Gross lives and works in London.  He has exhibited internationally including solo shows at Platform for Art Piccadilly, M-Projects (Paris), and the Economist; and group shows as part of the Guangzhou Triennale, MOCA Shanghai, Sharjah Biennale, and Earl Lu Gallery Singapore.


Francis Lamb, HOUSE TAKEN OVER, 2005.  6 min
Isolating frames and fragments from cinema’s seemingly infinite archive, Francis Lamb assembles reconfigured mindscapes of potentiality. Stripped away not only from a narrative sequential context, but also of sound and figures, the de-layering of the cinematic image activates its latent discursive realms. House Taken Over is titled after a short story by Julio Cortazar and is a montage of static shots from various art house films of the seventies. Leading the viewer through a series of atmospheric interiors whose inhabitants are always beyond the frame, the piece focuses instead on the life of these spaces before the actors have come on, or once they've exited.

Lamb lives and works in London. Previous exhibitions include International Biennale of Contemporary Art (Prague), Biennale! Artists Film & Video (London, Berlin, Shanghai, Beijing, Chengdu), Out of Darkness (touring UK), East International, and New Contemporaries. He lectures at Lincoln School of Art & Design and was a Wingate Scholar at the British School of Rome.


Lindsay Seers, INTERMISSION, 2007.  11 min.
Giving form to the complex relations of perception and production inherent in photographic representation, Lindsay Seers has been producing a body of work of dissolution into the medium. From being a camera to becoming a projector, Intermission describes her interstitial stage of transformation through a state of ventriloquism. An act of double alienation, theatre director Steve Pearl narrates this stage of her life and practice – itself expressed through ventriloquist’s dummies. Although told with a certain degree of oddball humour, what lingers is the continual inability of the medium to coincide with its subject as personal biography, memory, social history, and artistic practice become intertwined in a format akin to television documentary.
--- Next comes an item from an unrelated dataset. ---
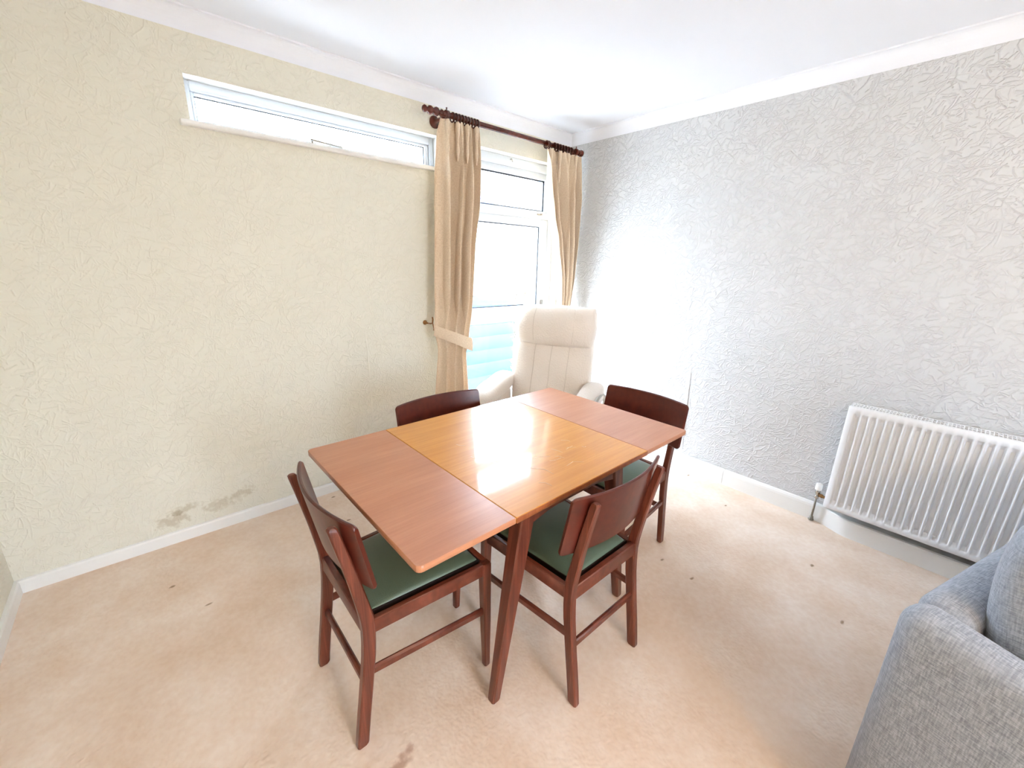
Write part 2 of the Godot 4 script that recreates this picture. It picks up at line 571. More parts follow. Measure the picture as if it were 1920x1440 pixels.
func build_room() -> void:
	# floor
	var st := ns()
	st.set_smooth_group(-1)
	var x0 := ROOM_X
	var z4 := [Vector2.ZERO, Vector2.ZERO, Vector2.ZERO, Vector2.ZERO]
	uquad(st, [Vector3(x0, 0, 0), Vector3(0, 0, 0), Vector3(0, 0, ROOM_Z), Vector3(x0, 0, ROOM_Z)], [Vector2(0, 0), Vector2(1, 0), Vector2(1, 1), Vector2(0, 1)], z4, Vector3.UP)
	for e in [[Vector3(x0, 0, 0), Vector3(0, 0, 0), Vector3(0, 0, -1)], [Vector3(0, 0, 0), Vector3(0, 0, ROOM_Z), Vector3(1, 0, 0)], [Vector3(0, 0, ROOM_Z), Vector3(x0, 0, ROOM_Z), Vector3(0, 0, 1)], [Vector3(x0, 0, ROOM_Z), Vector3(x0, 0, 0), Vector3(-1, 0, 0)]]:
		uquad(st, [e[0], e[1], e[1] - Vector3(0, 0.12, 0), e[0] - Vector3(0, 0.12, 0)], z4, z4, e[2])
	uquad(st, [Vector3(x0, -0.12, 0), Vector3(0, -0.12, 0), Vector3(0, -0.12, ROOM_Z), Vector3(x0, -0.12, ROOM_Z)], z4, z4, Vector3.DOWN)
	tag(put(st, "floor", M.carpet), "worn pinkish beige carpet with dents from furniture", "floor", "", "structure")
	# ceiling slab
	var ce := ns()
	rbox(ce, Vector3(x0 * 0.5, CEIL + 0.1, ROOM_Z * 0.5), Vector3(-x0 + 0.5, 0.2, ROOM_Z + 0.5), 0.001)
	tag(put(ce, "ceiling", M.ceiling_paint), "smooth white painted ceiling", "ceiling", "", "structure")
	# walls
	var W := -x0
	var wb := wall("wall_back", "cream crumpled-texture wallpapered wall with high slot window and glazed door", Vector3(x0, 0, 0), Vector3.RIGHT, Vector3(0, 0, 1), W, CEIL, 0.24, [Rect2(-2.50 - x0, 1.978, 1.27, 0.187), Rect2(-1.12 - x0, 0.0, 1.02, 2.168)], M.wallpaper_marked)
	var wr := wall("wall_right", "pale crumpled-texture wallpapered wall behind the radiator", Vector3(0, 0, -0.24), Vector3(0, 0, 1), Vector3(-1, 0, 0), ROOM_Z + 0.48, CEIL, 0.24, [], M.wallpaper_pale)
	wall("wall_left", "cream wallpapered wall at the left edge", Vector3(x0, 0, -0.24), Vector3(0, 0, 1), Vector3(1, 0, 0), ROOM_Z + 0.48, CEIL, 0.24, [], M.wallpaper)
	wall("wall_front", "cream wallpapered wall with wide window behind the viewer", Vector3(x0, 0, ROOM_Z), Vector3.RIGHT, Vector3(0, 0, -1), W, CEIL, 0.24, [Rect2(0.55, 0.28, 1.15, 1.85)], M.wallpaper)
	# lifted wallpaper seams
	for s in [[wb, Vector3(-1.796, 0.985, 0.001), Vector3(-1.790, 0.70, 0.001), Vector3(0.012, 0, 0.006)], [wb, Vector3(-1.792, 0.66, 0.001), Vector3(-1.792, 0.42, 0.001), Vector3(0.012, 0, 0.0015)], [wr, Vector3(-0.001, 0.76, 1.226), Vector3(-0.001, 0.13, 1.246), Vector3(-0.004, 0, -0.014)]]:
		var g := []
		for i in 13:
			var t := i / 12.0
			var row := PackedVector3Array()
			for j in 5:
				var u := j / 4.0
				var d: Vector3 = s[3]
				var across := Vector3(d.x, 0, 0) if absf(d.x) > absf(d.z) else Vector3(0, 0, d.z)
				var lift := d - across
				row.append(s[1].lerp(s[2], t) + across * u + lift * (1.0 - u) * (1.0 - u) * sin(PI * clampf(t, 0.02, 0.98)))
			g.append(row)
		var sg := ns()
		sheet(sg, g, 0.0006)
		put(sg, "lifted_seam", M.wallpaper_pale if s[0] == wr else M.wallpaper, s[0])
	# skirting boards
	var sk := ns()
	var sec := [Vector2(0, 0), Vector2(0.016, 0), Vector2(0.016, 0.052), Vector2(0.012, 0.060), Vector2(0, 0.061)]
	profile_run(sk, sec, func(r: float, p: Vector2) -> Vector3: return Vector3(r, p.y, p.x), x0, -1.12)
	tag(put(sk, "baseboard_back", M.white_gloss), "low white painted skirting board under the cream window wall", "skirting board", "", "structure")
	var sl := ns()
	profile_run(sl, sec, func(r: float, p: Vector2) -> Vector3: return Vector3(x0 + p.x, p.y, r), 0.0, ROOM_Z)
	tag(put(sl, "baseboard_left", M.white_gloss), "white painted skirting board on the left wall", "skirting board", "", "structure")
	# right skirting is in lengths with an open joint
	var rb := thing("baseboard_right", "taller white skirting board on the right wall with an open joint", "skirting board", Vector3.ZERO, 0.0, "structure")
	var sec2 := [Vector2(0, 0), Vector2(0.024, 0), Vector2(0.024, 0.083), Vector2(0.021, 0.094), Vector2(0.012, 0.103), Vector2(0, 0.106)]
	for r in [[0.0, 1.5565], [1.5595, 2.10], [3.4, ROOM_Z]]:
		var sr := ns()
		profile_run(sr, sec2, func(a: float, p: Vector2) -> Vector3: return Vector3(-p.x, p.y, a), r[0], r[1])
		put(sr, "board", M.white_gloss, rb)
	# boxed pipe run under the radiator, its end swept out in a curve
	var bx := ns()
	var rings := []
	for i in 30:
		var z := 2.095 + 1.305 * pow(i / 29.0, 1.8)
		var dd := 0.024 + 0.056 * smoothstep(2.095, 2.26, z)
		var ring := PackedVector3Array()
		for p in [Vector2(0, 0), Vector2(1, 0), Vector2(1, 0.088), Vector2(0.97, 0.098), Vector2(0.88, 0.103), Vector2(0, 0.105)]:
			ring.append(Vector3(-p.x * dd, p.y, z))
		rings.append(ring)
	loft(bx, rings)
	tag(put(bx, "trim_3", M.white_gloss), "white boxed-in pipe casing with curved end under the radiator", "pipe casing", "", "structure")
	# coving along two walls: concave, with a fine step against the ceiling
	var cs := []
	for i in 9:
		var t := i / 8.0 * PI * 0.5
		cs.append(Vector2(0.046 * (1.0 - cos(t)), 2.322 + 0.070 * sin(t)))
	var outline := [Vector2(0, 2.41), Vector2(0, 2.322)] + cs.slice(1) + [Vector2(0.052, 2.392), Vector2(0.052, 2.41)]
	var c1 := ns()
	profile_run(c1, outline, func(r: float, p: Vector2) -> Vector3: return Vector3(r, minf(p.y, CEIL), p.x), x0, 0.0)
	tag(put(c1, "trim_1", M.ceiling_paint), "white plaster coving above the window wall", "coving", "", "structure")
	var c2 := ns()
	profile_run(c2, outline, func(r: float, p: Vector2) -> Vector3: return Vector3(-p.x, minf(p.y, CEIL), r), 0.0, ROOM_Z)
	tag(put(c2, "trim_2", M.ceiling_paint), "white plaster coving above the radiator wall", "coving", "", "structure")

# ------------------------------------------------------------------ window and door
func frame_bars(parent: Node, called: String, x0: float, x1: float, y0: float, y1: float, z: float, wl: float, wr: float, wb: float, wt: float, depth: float) -> void:
	var st := ns()
	rbox(st, Vector3(x0 + wl / 2, (y0 + y1) / 2, z), Vector3(wl, y1 - y0, depth), 0.004)
	rbox(st, Vector3(x1 - wr / 2, (y0 + y1) / 2, z), Vector3(wr, y1 - y0, depth), 0.004)
	if wb > 0.0: rbox(st, Vector3((x0 + wl + x1 - wr) / 2, y0 + wb / 2, z), Vector3(x1 - x0 - wl - wr + 0.002, wb, depth), 0.004)
	if wt > 0.0: rbox(st, Vector3((x0 + wl + x1 - wr) / 2, y1 - wt / 2, z), Vector3(x1 - x0 - wl - wr + 0.002, wt, depth), 0.004)
	put(st, called, M.upvc, parent)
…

Seers lives and works in London.  Her recent solo exhibitions include Smart Project Space (Amsterdam), The Collection (Lincoln), Grundy Gallery (Blackpool), Gasworks (London), and performances at Aspex Gallery (Portsmouth), Witte de With (Rotterdam), Tou Scene (Stavanger), HKS (Bergen) and Project Theatre (Dublin); group shows include The Auditorium (Rome), White Box (New York), and UBS Openings (Tate Modern).  She lectures in Fine Art (MA) at Goldsmiths, recently published Human Camera (2007), and was a Wingate Scholar at The British School of Rome.
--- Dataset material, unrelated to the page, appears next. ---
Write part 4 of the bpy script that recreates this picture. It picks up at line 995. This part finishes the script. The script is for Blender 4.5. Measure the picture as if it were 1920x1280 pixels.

Plastique Fantastique, THE CHYMICAL WEDDING, 2008.  15 min.
Plastique Fantastique is a collaboration between David Burrows and Simon O’Sullivan - a 'mythopoetic fiction’ engaged with investigations of aesthetics, the sacred, and politics.  Ideologies escape narrative to become experiential form, enacted in performances, comics, texts, assemblages and shrines. The Chymical Wedding was a parade and ritual performed at Tate Britain that looked back to the custom of ‘mumming’. Traditionally, ‘mummers’ would wander the country, drunk and in masks, and gatecrash New Year festivities to perform a play. Drawing also upon Sascha Masoch and John Dee, The Chymical Wedding forms part of their ongoing communiqués.

Plastique Fantastique are based in London.  Future events will take place at the Outpost Gallery, Norwich in October and at the Royal Academy as part of their upcoming contemporary art season this fall.  See www.plastiquefantastique.org for further details and archive of projects.


Tai Shani, THEE KITTY GENOVESE, 2008.  26 min.
The films and performances of Tai Shani create evocative cosmologies of interconnected being.  Fantastical and dreamlike, her work seeks out the moments of intensity underpinning the production and play of images both existent and to come.  In Thee Kitty Genovese, trauma becomes the precipitant for an unfettered cinema depicting emotional and psychological states, characters and scenarios.  Dressed in handmade costumes and props, the film is produced with an economy of expression that nevertheless continually teeters on the brink of ecstatic vision.

Tai Shani lives and works in London.  Recent exhibitions and performances include Empire and Daughter Isotope as part of the Institute of Psychoplasmics; Pillow Talk at Shunt, and Double A Side at ARTIS  Centre for Fine Art ‘s Hertogenbosch, Stedelijk Museum‘s Hertogenbosch.  She also writes and performs music as Cherry Mash Cherry.

IN MEDIA RES is curated by artist and curator Jen Wu.  Formerly Inspire Curatorial Fellow at the ICA, she is also co-director with Anthony Gross of temporarycontemporary.  Future curatorial projects include NIGHTCLUB at the ICA later this month, and Event Horizon as part of GSK Contemporary at the Royal Academy this autumn.